Letterboxing makes me more unique
The tor browser's recent letter-boxing is driving me crazy. I lose buckets of screen space, and according to the excellent panopticlick, it only helps a little.
Vanilla Firefox (70.0): a unique fingerprint (I'm on xubuntu), but not a lot of entropy. Nothing in the list of stuff stands out, but my combination is unique. My screen size of 1440x900x24 is 1-in-27, and my fonts are 1-in-70 etc.
Tor browser (68.2.20) with the new default letterboxing: screen size is 1400x700x24 is 1-in-6k but fonts are much better at 1-in-10. The fingerprint has much more entropy than the vanilla Firefox, but is apparently not completely unique.
Tor with letterboxing disabled: screen size is 1440x789x24 which is 1-in-100k!
So, basically, vanilla Firefox has a less-unique screen-size than tor browser on same machine, and letterboxing helps the tor browser a little bit but not as much as it should.
So, I'm thinking: panopticlick should publish stats on what are regular encountered values, including e.g. screen sizes.
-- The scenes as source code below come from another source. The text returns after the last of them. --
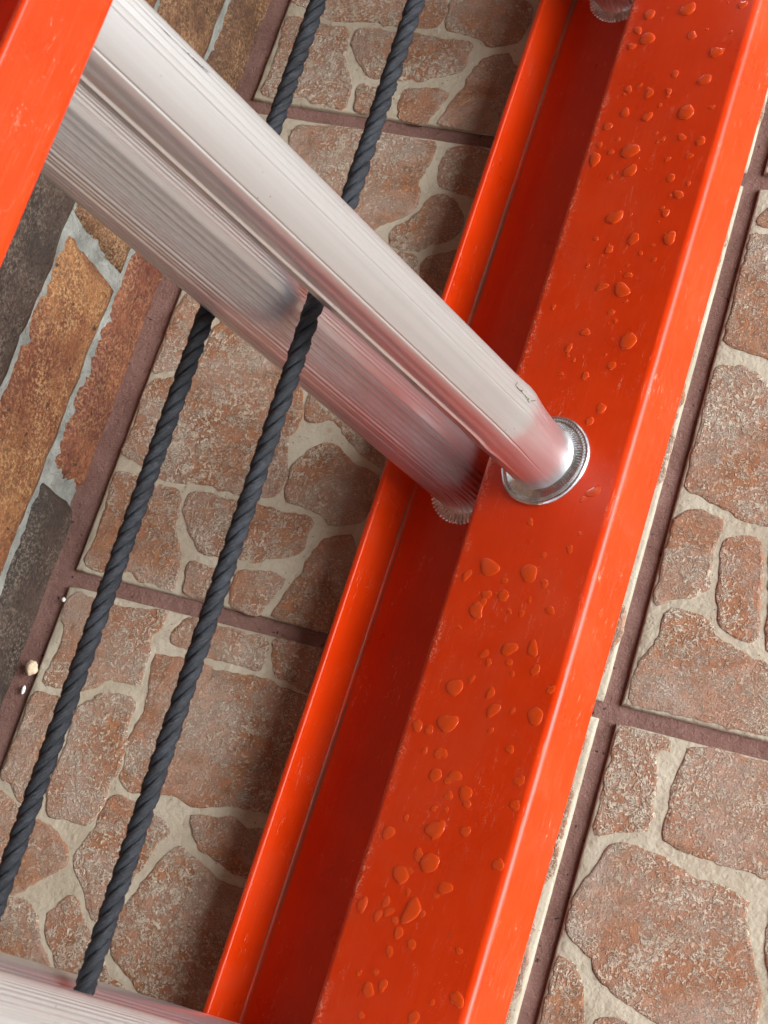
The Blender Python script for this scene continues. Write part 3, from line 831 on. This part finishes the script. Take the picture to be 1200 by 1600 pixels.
for i, (x, y, r) in enumerate(allow):
    o = link('water_drop', DM[i % 14], None)
    hz = (0.52 if y > 100 else 0.30) * rd.uniform(0.85, 1.1)
    # a hair above the resin so that no two faces share a plane
    o.matrix_world = LM @ Matrix.Translation((x / 1000, y / 1000, HF + 0.00002)) @ Matrix.Rotation(rd.uniform(0, 6.28), 4, 'Z') @ Matrix.Diagonal((r / 1000, r / 1000, r * hz / 1000, 1))
    size = 'large rounded' if r > 4.6 else 'middling' if r > 2.4 else 'tiny'
    place = 'far above the rung collar' if y > 250 else 'a little above the rung collar' if y > 100 else 'just below the rung collar' if y > -70 else 'far below the rung collar'
    side = 'towards the bright edge' if x > 118 else 'towards the worn edge'
    tag(o, '%s clear rain drop %s, %s' % (size, place, side), 'water drop', '%s rain drops %s, %s' % (size, place, side))

# dark scuff on the near rung's upper edge, and a dry sprig caught near its neck
def scuff():
    vs, fs = [], []
    path = [(19.6, 401, 0.3), (19.0, 397, 1.6), (18.3, 392, 1.9), (19.0, 389.5, 1.0), (20.2, 383, 2.6), (21.0, 379, 3.0), (21.6, 374, 2.3), (22.4, 370, 1.2), (22.8, 366, 0.3)]
    dense = []
    for (a, z, w), (a2, z2, w2) in zip(path, path[1:]):
        for j in range(5): s = j / 5; dense.append((a + (a2 - a) * s, z + (z2 - z) * s, w + (w2 - w) * s))
    for a, z, w in dense:
        w = w * (0.75 + 0.5 * noise.noise(Vector((z * 0.9, 1, 2)))) * 0.8
        for da in (-w / 2, 0, w / 2):
            x, y = prof_fly(a + da + 1.0 * noise.noise(Vector((z * 0.6, 5, 1))))
            q = 1 + 0.25 / math.hypot(x, y)
            vs.append((x * q / 1000, y * q / 1000, z / 1000))
    for r in range(len(dense) - 1):
        for i in range(2): fs.append((r * 3 + i, r * 3 + i + 1, r * 3 + i + 4, r * 3 + i + 3))
    o = link('scuff_mark', mesh_from('scuff_mark', vs, fs), mat_plain('scuff_black', (0.05, 0.05, 0.07)), rung0)
    o['label'] = 'dark blue-black scuff on the upper edge of the rung'
scuff()
def sprig():
    rr = random.Random(5); vs, fs = [], []
    def tube(p, q, r):
        p, q = Vector(p), Vector(q); d = (q - p).normalized(); a = d.orthogonal().normalized(); c = d.cross(a); b0 = len(vs)
        mid = (p + q) / 2 + a * rr.uniform(-0.001, 0.001) + c * rr.uniform(-0.001, 0.001)
        for s, (m, k) in enumerate(((p, 1), (mid, 0.9), (q, 0.4))):
            for i in range(6):
                t = i * math.pi / 3; vs.append(m + (a * math.cos(t) + c * math.sin(t)) * r * k)
        for s in range(2):
            for i in range(6): fs.append((b0 + s * 6 + i, b0 + s * 6 + (i + 1) % 6, b0 + s * 6 + 6 + (i + 1) % 6, b0 + s * 6 + 6 + i))
    def on(a, z, h=0.35):
        x, y = prof_fly(a); q = 1 + h / math.hypot(x, y); return (x * q / 1000, y * q / 1000, z / 1000)
    tube(on(13, 116), on(12, 104), 0.00030)
    for a, z in ((13, 116), (13, 112), (12.5, 108), (12.5, 105), (12, 102), (12.5, 110), (13, 104)):
        tube(on(a, z), on(a + rr.uniform(-9, 9), z + rr.uniform(-4, 2), rr.uniform(0.3, 1.0)), 0.00022)
    o = link('dry_sprig', mesh_from('dry_sprig', vs, fs), mat_plain('sprig_olive', (0.13, 0.10, 0.045)))
    o.matrix_world = LM @ Matrix.Translation((FLY[0], FLY[1], 0))
    tag(o, 'tiny brown dry sprig stuck to the near rung just above its neck', 'sprig')
sprig()

# ------------------------------------------------------------------ litter by the wall
def lump(name, loc, size, mat, seed, label, cat):
    bm = bmesh.new(); bmesh.ops.create_icosphere(bm, subdivisions=3, radius=1)
    for v in bm.verts:
        v.co *= 1 + 0.28 * noise.noise(v.co * 1.6 + Vector((seed, 0, 0))) + 0.12 * noise.noise(v.co * 4 + Vector((seed, 3, 0)))
        v.co.x *= size[0]; v.co.y *= size[1]; v.co.z *= size[2]
    m = bpy.data.meshes.new(name); bm.to_mesh(m); bm.free()
    m.polygons.foreach_set('use_smooth', [True] * len(m.polygons))
    o = link(name, m, mat); o.location = loc
    return tag(o, label, cat)
lump('pebble', (-0.0030, -0.0600, 0.0022), (0.0038, 0.0044, 0.0030), mat_plain('pebble_cream', (0.72, 0.56, 0.38)), 1.0, 'cream pebble lying on the grout line by the brick wall', 'pebble')
lump('stone_chip', (-0.0040, -0.0735, 0.0000), (0.0011, 0.0027, 0.0012), mat_plain('chip_white', (0.85, 0.85, 0.82)), 4.0, 'thin white chip on the grout just below the cream pebble', 'chip')
lump('grit_grain', (0.0006, -0.0150, 0.0014), (0.0012, 0.0014, 0.0011), mat_plain('grain_white', (0.80, 0.78, 0.74)), 9.0, 'tiny white grain at the tile corner near the brick wall', 'grain')

# ------------------------------------------------------------------ porch roof added overhead, unseen, to block the sky so light enters by its open side
def mat_wood():
    t = NT('stained_boards'); v = t.coords((1, 0.05, 1))
    c = t.mix(t.ramp(t.noise(v, 60, 4, 0.6), [(0.35, 0), (0.65, 1)]), (0.10, 0.060, 0.035), (0.17, 0.105, 0.062))
    return t.set(color=c, rough=0.6)
M_WOOD = mat_wood()
roof = empty('added_porch_roof', Matrix.Translation((0, 0, 2.35)))
tag(roof, 'unseen dark board roof added above the ladder to shade it from the sky', 'roof')
bd = box_mesh('board', -0.085, 0.085, -3.0, 3.4, 0.0, 0.022); bd.materials.append(M_WOOD)
for i in range(11):
    o = link('board', bd, None, roof); o.location = (-0.03 + 0.176 * i, 0, 0)
link('beam', box_mesh('beam', 1.70, 1.82, -3.0, 3.4, -0.16, -0.002), M_WOOD, roof)
for yy in (-2.8, 3.2):
    link('post', box_mesh('post', 1.705, 1.815, yy - 0.055, yy + 0.055, -2.37, -0.162), M_WOOD, roof)
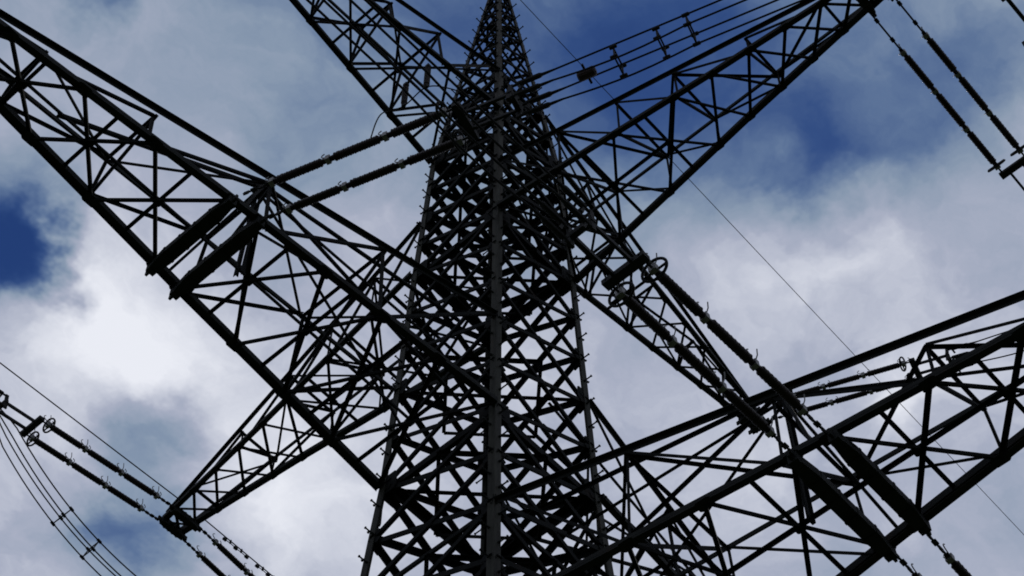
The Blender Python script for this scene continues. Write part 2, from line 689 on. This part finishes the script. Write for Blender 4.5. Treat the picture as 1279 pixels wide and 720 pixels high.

The tor browser should prefer then use this data set to pick common values and combinations; e.g. for screen size, pick common sizes rather than rounding down to a hundred.
I'm also thinking the tor browser would be a lot more usable if the screen size was reported like vanilla Firefox; when letterboxing is disabled, Tor seemed to be claiming the window size was the screen size? And with my strange choice of window manager on an obscure OS, that made it unique.